Trinity 4
Delivered By
Pr. Mark D. Lovett
Delivered On
June 28, 2015
Central Passage
Luke 6:36-42

In the name of the Father and of the + Son and of the Holy Spirit.

Be merciful as your Father in heaven is merciful. How is our Father merciful? By sending His only-begotten Son to be born of woman, to become the curse of sin, to take our sins and our judgment, to die for us, and to rise for us, to ascend for us and to reign in mercy for us.

Jesus is our Teacher. He teaches us how to show mercy, how to be merciful. Read in the gospels, you will not see Jesus condemning anyone for their sins. You will not see Him refusing to receive the vilest of offenders, even Barabbas, a murderer and insurrectionist. Jesus received him, too, by taking his place on the cross. So, too, Peter, when he denied the Lord, still the Lord had mercy on him and invited Peter to eat with Him and restored Him to peace. Jesus didn’t come into the world to condemn the world but to save the world.

So, too, then His Church. We are not in the world to condemn the world but that the world would be saved through us. Yes, through us. How so? Because we preach Christ and Him crucified, and faith comes by hearing this gospel. We preach it from our lives. For as a sheep before its shearers is silent, so Christ was silent before those who accused Him, so we are silent before our accusers. That is, we don’t resist the sinner because he is a sinner. Our blood saves no one. Our merits save no one. Neither our strength nor our fortitude saves anyone. But our preaching does. Our teaching does. Why? Because we preach and teach Christ. And that is merciful.

If ever we stop preaching and teaching Christ as the Lamb of God who takes away the sin of the world, then we cease to be the Church and we cease to bring people to Christ. We cease to be merciful. The greatest mercy we can give is not merely feeding hungry people or clothing naked people, but the greatest mercy is to forgive sins and receive sinners. Then we will all the more happily and gladly feed, clothe, and forgive them, for they are one of us and we are one of them. Mercy treats the sins of others as our own sin even as our Lord treated our sin as His sin.

This means that if you judge others by their sins you will be judged by yours. If you condemn others because they sin then you will be condemned because you sin. If you do not forgive you will not be forgiven. If you do not give to others it will not be given to you.

Showing mercy is uncomfortable and will draw the wrath of the world. The Scriptures teach this when they say, “Reprove a wise man and he will be wiser; but correcting a fool will draw his wrath.” The Church doesn’t correct people by teaching them morality, by teaching them the Ten Commandments. The Church corrects people by living the gospel. And the gospel judges no one, condemns no one, and forgives everyone and receives everyone, even the vilest among us.

Therefore our Lord says, “Judge not and you will not be judged; condemn not and you will not be condemned; forgive, and you will be forgiven; give, and it will be given to you.”
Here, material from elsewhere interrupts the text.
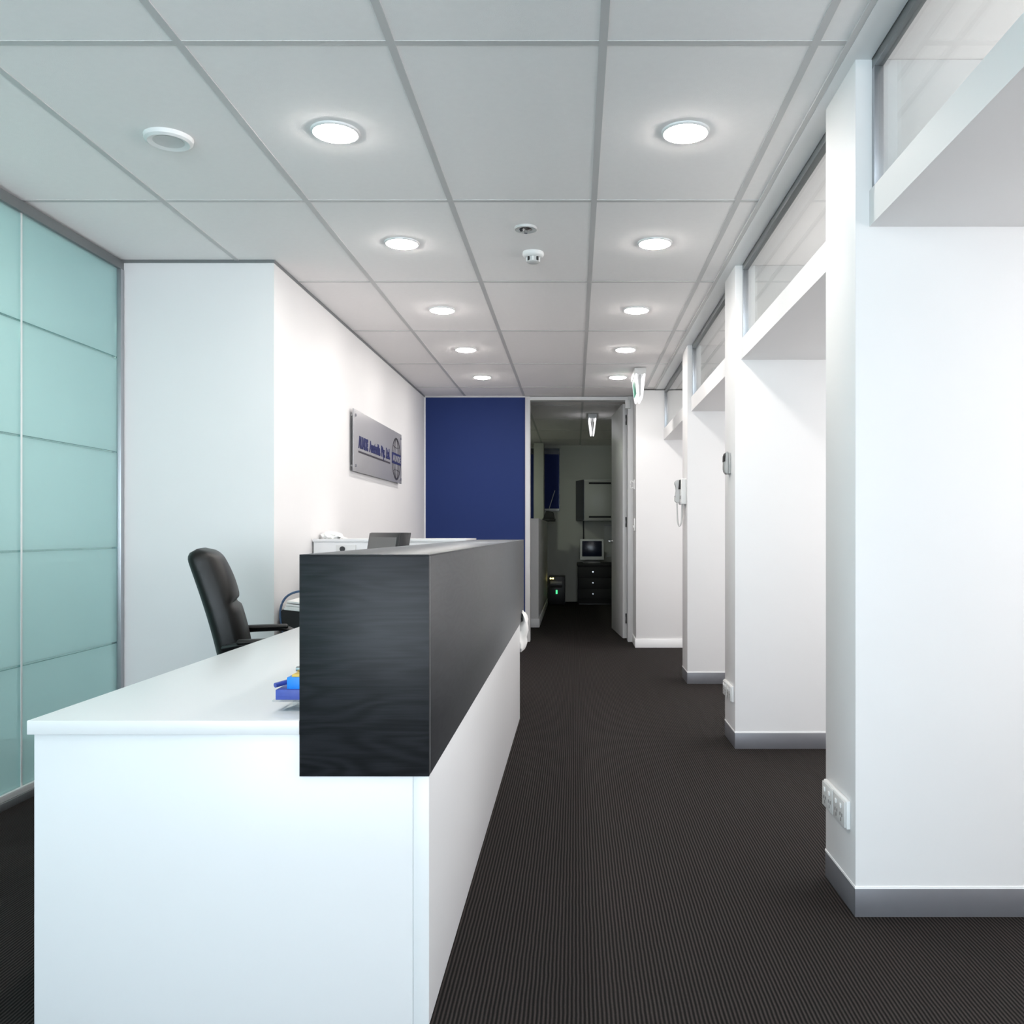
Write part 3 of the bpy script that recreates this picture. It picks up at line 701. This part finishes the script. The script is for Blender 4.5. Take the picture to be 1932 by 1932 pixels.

But let us make a distinction that our Lord makes as well. For He also says, “Whoever rejects me rejects Him who sent me,” and also, “Whoever does not believe will be condemned.” Here is the distinction: the Lord judges and condemns no one because they are a sinner but rather makes it plain that those who refuse Him refuse His mercy and love and will not enter the kingdom of heaven.

This is nothing more than saying that there is no other name by which we must be saved. The Church – you – cannot let others believe that God will save them because they mean well or because their pretty nice folks. You can’t let others believe that because they are middle-class folks that vote republican than God will then not bother with whether or not they participate in Christ through His mysteries by faith. We can’t let others believe that because they’re American or rich or well-liked by others or because they’ve read the Bible or because they belong to some Bible study or because they use to come to church of anything else except the blood and merit of Christ Jesus, that they will be welcomed into the kingdom of heaven.

Unless a person cling to Christ and look to Him for His righteousness they will not enter the kingdom of heaven. Now this sounds judgmental, but it’s not judging them based on their sins but on their confession, on their rejection of Christ. Then we must judge as Christ says, “Let no one lead you astray” and “No one comes to the Father but through me.”

Jesus says, “A disciple is not above his teacher, but everyone when he is fully trained will be like his teacher.” The kingdom of heaven does not come because of our morality or because of our purity. It comes when the Father sends the Holy Spirit so that by His grace we believe His holy word and lead godly lives – that is, lives of faith – according to it. This means that we receive sinners even as we are received, for there are no worse sinners that us. But it also means that we accurately and clearly preach the way of salvation through participation in Christ by faith through His mysteries.

You are not the teacher. Jesus is. It is enough to become like Him; to forgive as He forgives; to love as He has loved; to be merciful as He has been merciful. Also to trust in our heavenly Father as He trusted in Him, for all things. For the Lord is merciful and kind, slow to anger and abounding in steadfast love. He forgives you all your sins and reconciles you to the Father by His blood. He does not condemn or judge you but receives you.